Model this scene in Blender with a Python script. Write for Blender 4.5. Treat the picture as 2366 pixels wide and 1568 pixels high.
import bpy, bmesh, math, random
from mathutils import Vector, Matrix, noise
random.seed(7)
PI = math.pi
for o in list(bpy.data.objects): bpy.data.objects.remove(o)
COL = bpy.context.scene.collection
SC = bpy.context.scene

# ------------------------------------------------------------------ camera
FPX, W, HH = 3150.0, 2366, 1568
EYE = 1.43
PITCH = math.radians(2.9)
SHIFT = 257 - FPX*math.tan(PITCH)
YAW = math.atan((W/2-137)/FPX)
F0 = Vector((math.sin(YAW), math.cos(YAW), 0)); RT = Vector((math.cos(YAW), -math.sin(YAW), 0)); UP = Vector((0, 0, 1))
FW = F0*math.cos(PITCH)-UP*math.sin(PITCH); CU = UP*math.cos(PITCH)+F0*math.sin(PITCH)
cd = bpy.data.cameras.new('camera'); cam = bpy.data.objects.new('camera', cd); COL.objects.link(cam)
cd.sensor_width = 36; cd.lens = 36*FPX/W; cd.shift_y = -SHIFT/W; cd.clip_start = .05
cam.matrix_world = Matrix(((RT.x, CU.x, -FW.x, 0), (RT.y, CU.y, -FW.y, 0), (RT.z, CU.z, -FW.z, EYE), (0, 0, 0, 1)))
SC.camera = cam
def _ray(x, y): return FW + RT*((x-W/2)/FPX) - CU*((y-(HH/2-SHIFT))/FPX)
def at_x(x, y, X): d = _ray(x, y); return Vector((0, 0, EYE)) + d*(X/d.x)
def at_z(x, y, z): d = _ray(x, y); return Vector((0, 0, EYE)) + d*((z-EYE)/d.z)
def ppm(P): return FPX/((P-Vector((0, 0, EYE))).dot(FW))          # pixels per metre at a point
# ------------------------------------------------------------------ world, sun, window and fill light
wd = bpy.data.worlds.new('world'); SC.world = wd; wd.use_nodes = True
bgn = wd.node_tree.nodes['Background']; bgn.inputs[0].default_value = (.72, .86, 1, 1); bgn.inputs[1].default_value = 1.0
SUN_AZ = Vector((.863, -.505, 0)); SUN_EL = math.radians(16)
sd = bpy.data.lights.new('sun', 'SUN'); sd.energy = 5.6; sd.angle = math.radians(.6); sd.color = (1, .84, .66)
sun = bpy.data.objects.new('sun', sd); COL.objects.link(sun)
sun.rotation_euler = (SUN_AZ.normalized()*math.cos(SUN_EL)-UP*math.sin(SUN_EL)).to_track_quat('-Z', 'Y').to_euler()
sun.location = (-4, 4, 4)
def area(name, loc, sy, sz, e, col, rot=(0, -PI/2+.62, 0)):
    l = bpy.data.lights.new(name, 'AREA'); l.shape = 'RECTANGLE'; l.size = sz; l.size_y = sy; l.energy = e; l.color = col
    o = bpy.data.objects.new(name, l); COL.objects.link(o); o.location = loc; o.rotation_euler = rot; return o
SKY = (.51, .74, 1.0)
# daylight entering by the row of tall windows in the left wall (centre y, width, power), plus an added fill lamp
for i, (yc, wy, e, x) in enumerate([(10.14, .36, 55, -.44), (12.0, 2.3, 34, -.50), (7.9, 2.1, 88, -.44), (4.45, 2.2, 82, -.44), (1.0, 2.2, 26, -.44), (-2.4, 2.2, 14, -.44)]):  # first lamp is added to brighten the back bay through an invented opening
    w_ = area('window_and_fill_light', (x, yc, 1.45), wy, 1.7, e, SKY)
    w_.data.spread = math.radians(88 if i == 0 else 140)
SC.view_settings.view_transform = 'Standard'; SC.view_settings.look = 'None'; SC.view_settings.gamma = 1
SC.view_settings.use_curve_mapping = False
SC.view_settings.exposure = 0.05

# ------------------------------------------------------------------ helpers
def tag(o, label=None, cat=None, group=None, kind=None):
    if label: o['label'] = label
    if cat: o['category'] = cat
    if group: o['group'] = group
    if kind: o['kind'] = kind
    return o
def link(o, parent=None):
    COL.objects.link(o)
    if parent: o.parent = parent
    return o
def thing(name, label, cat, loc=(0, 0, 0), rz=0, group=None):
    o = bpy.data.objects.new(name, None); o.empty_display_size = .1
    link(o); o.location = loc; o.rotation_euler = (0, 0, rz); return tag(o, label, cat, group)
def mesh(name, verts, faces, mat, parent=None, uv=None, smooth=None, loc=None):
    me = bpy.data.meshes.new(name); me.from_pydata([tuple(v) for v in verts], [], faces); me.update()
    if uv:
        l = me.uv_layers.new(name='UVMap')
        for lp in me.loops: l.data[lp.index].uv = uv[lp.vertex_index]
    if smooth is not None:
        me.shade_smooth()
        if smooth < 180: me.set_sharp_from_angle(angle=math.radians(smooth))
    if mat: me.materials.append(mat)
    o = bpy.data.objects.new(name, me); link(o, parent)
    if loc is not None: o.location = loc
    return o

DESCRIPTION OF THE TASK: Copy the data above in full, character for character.

ANSWER TO THIS TASK:
Model this scene in Blender with a Python script. Write for Blender 4.5. Treat the picture as 2366 pixels wide and 1568 pixels high.
import bpy, bmesh, math, random
from mathutils import Vector, Matrix, noise
random.seed(7)
PI = math.pi
for o in list(bpy.data.objects): bpy.data.objects.remove(o)
COL = bpy.context.scene.collection
SC = bpy.context.scene

# ------------------------------------------------------------------ camera
FPX, W, HH = 3150.0, 2366, 1568
EYE = 1.43
PITCH = math.radians(2.9)
SHIFT = 257 - FPX*math.tan(PITCH)
YAW = math.atan((W/2-137)/FPX)
F0 = Vector((math.sin(YAW), math.cos(YAW), 0)); RT = Vector((math.cos(YAW), -math.sin(YAW), 0)); UP = Vector((0, 0, 1))
FW = F0*math.cos(PITCH)-UP*math.sin(PITCH); CU = UP*math.cos(PITCH)+F0*math.sin(PITCH)
cd = bpy.data.cameras.new('camera'); cam = bpy.data.objects.new('camera', cd); COL.objects.link(cam)
cd.sensor_width = 36; cd.lens = 36*FPX/W; cd.shift_y = -SHIFT/W; cd.clip_start = .05
cam.matrix_world = Matrix(((RT.x, CU.x, -FW.x, 0), (RT.y, CU.y, -FW.y, 0), (RT.z, CU.z, -FW.z, EYE), (0, 0, 0, 1)))
SC.camera = cam
def _ray(x, y): return FW + RT*((x-W/2)/FPX) - CU*((y-(HH/2-SHIFT))/FPX)
def at_x(x, y, X): d = _ray(x, y); return Vector((0, 0, EYE)) + d*(X/d.x)
def at_z(x, y, z): d = _ray(x, y); return Vector((0, 0, EYE)) + d*((z-EYE)/d.z)
def ppm(P): return FPX/((P-Vector((0, 0, EYE))).dot(FW))          # pixels per metre at a point
# ------------------------------------------------------------------ world, sun, window and fill light
wd = bpy.data.worlds.new('world'); SC.world = wd; wd.use_nodes = True
bgn = wd.node_tree.nodes['Background']; bgn.inputs[0].default_value = (.72, .86, 1, 1); bgn.inputs[1].default_value = 1.0
SUN_AZ = Vector((.863, -.505, 0)); SUN_EL = math.radians(16)
sd = bpy.data.lights.new('sun', 'SUN'); sd.energy = 5.6; sd.angle = math.radians(.6); sd.color = (1, .84, .66)
sun = bpy.data.objects.new('sun', sd); COL.objects.link(sun)
sun.rotation_euler = (SUN_AZ.normalized()*math.cos(SUN_EL)-UP*math.sin(SUN_EL)).to_track_quat('-Z', 'Y').to_euler()
sun.location = (-4, 4, 4)
def area(name, loc, sy, sz, e, col, rot=(0, -PI/2+.62, 0)):
    l = bpy.data.lights.new(name, 'AREA'); l.shape = 'RECTANGLE'; l.size = sz; l.size_y = sy; l.energy = e; l.color = col
    o = bpy.data.objects.new(name, l); COL.objects.link(o); o.location = loc; o.rotation_euler = rot; return o
SKY = (.51, .74, 1.0)
# daylight entering by the row of tall windows in the left wall (centre y, width, power), plus an added fill lamp
for i, (yc, wy, e, x) in enumerate([(10.14, .36, 55, -.44), (12.0, 2.3, 34, -.50), (7.9, 2.1, 88, -.44), (4.45, 2.2, 82, -.44), (1.0, 2.2, 26, -.44), (-2.4, 2.2, 14, -.44)]):  # first lamp is added to brighten the back bay through an invented opening
    w_ = area('window_and_fill_light', (x, yc, 1.45), wy, 1.7, e, SKY)
    w_.data.spread = math.radians(88 if i == 0 else 140)
SC.view_settings.view_transform = 'Standard'; SC.view_settings.look = 'None'; SC.view_settings.gamma = 1
SC.view_settings.use_curve_mapping = False
SC.view_settings.exposure = 0.05

# ------------------------------------------------------------------ helpers
def tag(o, label=None, cat=None, group=None, kind=None):
    if label: o['label'] = label
    if cat: o['category'] = cat
    if group: o['group'] = group
    if kind: o['kind'] = kind
    return o
def link(o, parent=None):
    COL.objects.link(o)
    if parent: o.parent = parent
    return o
def thing(name, label, cat, loc=(0, 0, 0), rz=0, group=None):
    o = bpy.data.objects.new(name, None); o.empty_display_size = .1
    link(o); o.location = loc; o.rotation_euler = (0, 0, rz); return tag(o, label, cat, group)
def mesh(name, verts, faces, mat, parent=None, uv=None, smooth=None, loc=None):
    me = bpy.data.meshes.new(name); me.from_pydata([tuple(v) for v in verts], [], faces); me.update()
    if uv:
        l = me.uv_layers.new(name='UVMap')
        for lp in me.loops: l.data[lp.index].uv = uv[lp.vertex_index]
    if smooth is not None:
        me.shade_smooth()
        if smooth < 180: me.set_sharp_from_angle(angle=math.radians(smooth))
    if mat: me.materials.append(mat)
    o = bpy.data.objects.new(name, me); link(o, parent)
    if loc is not None: o.location = loc
    return o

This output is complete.